## WORK TO DO:
The material below contains a line with "Model this scene in Blender with a Python script. Use" and a line with "SC = bpy.context.scene; COL = SC.collection". Copy exactly those two lines and all lines between them.

## Begin EXERCISE INPUTS

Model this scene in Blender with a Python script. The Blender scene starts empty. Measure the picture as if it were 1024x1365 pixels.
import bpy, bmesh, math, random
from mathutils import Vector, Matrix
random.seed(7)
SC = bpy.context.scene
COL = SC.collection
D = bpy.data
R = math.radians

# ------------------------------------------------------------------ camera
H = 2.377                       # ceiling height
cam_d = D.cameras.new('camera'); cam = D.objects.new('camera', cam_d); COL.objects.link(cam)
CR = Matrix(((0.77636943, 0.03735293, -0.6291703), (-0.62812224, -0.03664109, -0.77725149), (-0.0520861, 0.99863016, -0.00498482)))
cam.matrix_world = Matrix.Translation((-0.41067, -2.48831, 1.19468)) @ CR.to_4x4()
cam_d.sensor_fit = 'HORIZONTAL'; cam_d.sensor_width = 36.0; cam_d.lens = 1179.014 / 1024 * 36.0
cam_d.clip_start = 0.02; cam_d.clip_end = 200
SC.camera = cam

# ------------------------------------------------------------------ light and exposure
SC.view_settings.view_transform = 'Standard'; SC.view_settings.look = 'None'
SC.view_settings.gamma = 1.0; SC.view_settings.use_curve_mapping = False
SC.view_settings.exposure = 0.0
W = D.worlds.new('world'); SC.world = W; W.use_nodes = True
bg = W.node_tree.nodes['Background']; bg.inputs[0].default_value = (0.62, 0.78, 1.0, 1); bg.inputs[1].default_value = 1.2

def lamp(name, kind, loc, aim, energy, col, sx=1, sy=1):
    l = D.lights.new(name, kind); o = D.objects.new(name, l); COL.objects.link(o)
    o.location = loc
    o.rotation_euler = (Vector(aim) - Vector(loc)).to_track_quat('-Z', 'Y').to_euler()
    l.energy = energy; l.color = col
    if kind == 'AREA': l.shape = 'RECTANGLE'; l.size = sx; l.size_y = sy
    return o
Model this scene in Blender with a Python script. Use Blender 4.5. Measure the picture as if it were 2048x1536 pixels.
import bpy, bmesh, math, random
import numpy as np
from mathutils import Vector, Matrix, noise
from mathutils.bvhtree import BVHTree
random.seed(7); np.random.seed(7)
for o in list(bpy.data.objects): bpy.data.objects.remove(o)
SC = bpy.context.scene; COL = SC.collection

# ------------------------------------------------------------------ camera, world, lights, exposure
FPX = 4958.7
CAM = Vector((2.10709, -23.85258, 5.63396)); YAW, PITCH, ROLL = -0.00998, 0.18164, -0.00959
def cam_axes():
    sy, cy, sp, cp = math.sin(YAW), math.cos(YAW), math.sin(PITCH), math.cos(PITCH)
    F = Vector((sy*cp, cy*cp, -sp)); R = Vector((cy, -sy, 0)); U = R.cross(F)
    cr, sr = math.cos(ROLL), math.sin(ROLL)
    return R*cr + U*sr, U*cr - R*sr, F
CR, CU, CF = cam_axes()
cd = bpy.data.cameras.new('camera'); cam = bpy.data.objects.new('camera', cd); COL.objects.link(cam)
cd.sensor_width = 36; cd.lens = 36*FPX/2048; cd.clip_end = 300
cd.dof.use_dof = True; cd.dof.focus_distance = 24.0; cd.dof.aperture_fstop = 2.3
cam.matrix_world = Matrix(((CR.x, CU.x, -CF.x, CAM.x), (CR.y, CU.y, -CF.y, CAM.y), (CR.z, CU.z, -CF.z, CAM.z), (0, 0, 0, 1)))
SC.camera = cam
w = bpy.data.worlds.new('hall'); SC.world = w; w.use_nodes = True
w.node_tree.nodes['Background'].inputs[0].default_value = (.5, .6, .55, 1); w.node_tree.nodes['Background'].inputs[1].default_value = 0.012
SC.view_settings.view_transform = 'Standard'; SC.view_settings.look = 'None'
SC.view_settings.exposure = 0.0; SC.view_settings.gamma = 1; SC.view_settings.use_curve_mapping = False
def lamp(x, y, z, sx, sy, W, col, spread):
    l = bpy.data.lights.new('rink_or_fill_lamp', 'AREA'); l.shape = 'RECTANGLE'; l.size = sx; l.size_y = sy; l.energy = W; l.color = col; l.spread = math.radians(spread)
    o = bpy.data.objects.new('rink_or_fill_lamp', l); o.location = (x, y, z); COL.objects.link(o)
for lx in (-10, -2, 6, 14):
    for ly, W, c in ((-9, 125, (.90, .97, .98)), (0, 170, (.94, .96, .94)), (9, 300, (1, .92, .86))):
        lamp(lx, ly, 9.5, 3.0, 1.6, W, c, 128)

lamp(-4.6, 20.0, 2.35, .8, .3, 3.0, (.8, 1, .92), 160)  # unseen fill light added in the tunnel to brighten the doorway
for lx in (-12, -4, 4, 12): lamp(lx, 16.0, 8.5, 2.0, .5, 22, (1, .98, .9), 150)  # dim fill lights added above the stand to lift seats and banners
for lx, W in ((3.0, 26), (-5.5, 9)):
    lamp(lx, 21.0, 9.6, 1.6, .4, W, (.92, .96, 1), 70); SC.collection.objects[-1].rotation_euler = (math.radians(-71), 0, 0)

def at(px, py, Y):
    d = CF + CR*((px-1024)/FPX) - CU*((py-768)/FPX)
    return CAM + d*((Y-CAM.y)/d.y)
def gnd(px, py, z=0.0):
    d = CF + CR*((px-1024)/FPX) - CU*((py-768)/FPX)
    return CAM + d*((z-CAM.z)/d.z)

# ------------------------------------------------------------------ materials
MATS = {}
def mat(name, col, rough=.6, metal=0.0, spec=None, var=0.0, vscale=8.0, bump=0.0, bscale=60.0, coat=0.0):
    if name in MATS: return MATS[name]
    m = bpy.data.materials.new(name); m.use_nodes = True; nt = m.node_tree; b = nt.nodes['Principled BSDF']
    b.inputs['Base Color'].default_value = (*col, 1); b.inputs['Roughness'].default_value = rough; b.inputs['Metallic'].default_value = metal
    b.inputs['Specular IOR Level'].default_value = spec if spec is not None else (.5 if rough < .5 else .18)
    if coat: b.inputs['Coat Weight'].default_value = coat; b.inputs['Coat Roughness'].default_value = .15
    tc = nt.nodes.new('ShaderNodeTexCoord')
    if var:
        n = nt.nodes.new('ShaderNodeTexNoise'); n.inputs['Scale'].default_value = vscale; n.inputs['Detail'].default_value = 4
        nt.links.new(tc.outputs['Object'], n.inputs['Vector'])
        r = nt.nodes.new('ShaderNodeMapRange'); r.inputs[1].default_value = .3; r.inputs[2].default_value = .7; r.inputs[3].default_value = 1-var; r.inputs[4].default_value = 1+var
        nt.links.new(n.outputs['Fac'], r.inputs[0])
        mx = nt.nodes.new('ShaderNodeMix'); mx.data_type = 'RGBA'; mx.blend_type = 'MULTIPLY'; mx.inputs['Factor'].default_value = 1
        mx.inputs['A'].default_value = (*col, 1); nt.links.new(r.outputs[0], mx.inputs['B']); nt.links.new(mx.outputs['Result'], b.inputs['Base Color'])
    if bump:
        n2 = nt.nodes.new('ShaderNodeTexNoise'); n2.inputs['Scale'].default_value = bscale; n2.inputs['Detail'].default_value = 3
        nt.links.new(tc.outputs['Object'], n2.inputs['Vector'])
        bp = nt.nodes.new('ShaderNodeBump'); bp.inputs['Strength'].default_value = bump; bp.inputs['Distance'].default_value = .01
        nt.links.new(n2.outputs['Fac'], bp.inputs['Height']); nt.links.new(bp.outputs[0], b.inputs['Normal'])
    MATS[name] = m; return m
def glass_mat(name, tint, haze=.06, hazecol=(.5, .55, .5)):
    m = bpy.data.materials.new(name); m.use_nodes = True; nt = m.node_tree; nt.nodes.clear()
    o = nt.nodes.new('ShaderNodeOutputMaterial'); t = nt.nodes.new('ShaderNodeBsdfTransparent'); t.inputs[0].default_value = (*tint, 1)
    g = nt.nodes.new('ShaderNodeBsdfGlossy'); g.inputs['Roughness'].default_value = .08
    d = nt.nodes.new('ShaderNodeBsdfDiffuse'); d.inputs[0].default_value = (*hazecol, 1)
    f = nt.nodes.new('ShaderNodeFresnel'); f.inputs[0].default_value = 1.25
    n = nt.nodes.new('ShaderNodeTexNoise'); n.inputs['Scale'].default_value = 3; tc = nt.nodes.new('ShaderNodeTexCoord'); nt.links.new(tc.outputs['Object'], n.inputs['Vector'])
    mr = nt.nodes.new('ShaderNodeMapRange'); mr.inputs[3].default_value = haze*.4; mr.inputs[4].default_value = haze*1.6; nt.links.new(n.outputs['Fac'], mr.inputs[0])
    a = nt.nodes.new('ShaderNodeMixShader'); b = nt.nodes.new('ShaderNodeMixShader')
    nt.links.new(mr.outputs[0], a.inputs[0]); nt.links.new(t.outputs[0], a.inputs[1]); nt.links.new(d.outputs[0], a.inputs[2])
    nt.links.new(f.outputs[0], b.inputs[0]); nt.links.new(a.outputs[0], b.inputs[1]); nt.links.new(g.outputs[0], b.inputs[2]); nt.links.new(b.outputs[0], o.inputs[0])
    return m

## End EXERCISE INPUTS

## RESPONSE FOR THIS EXERCISE:
Model this scene in Blender with a Python script. Use Blender 4.5. Measure the picture as if it were 2048x1536 pixels.
import bpy, bmesh, math, random
import numpy as np
from mathutils import Vector, Matrix, noise
from mathutils.bvhtree import BVHTree
random.seed(7); np.random.seed(7)
for o in list(bpy.data.objects): bpy.data.objects.remove(o)
SC = bpy.context.scene; COL = SC.collection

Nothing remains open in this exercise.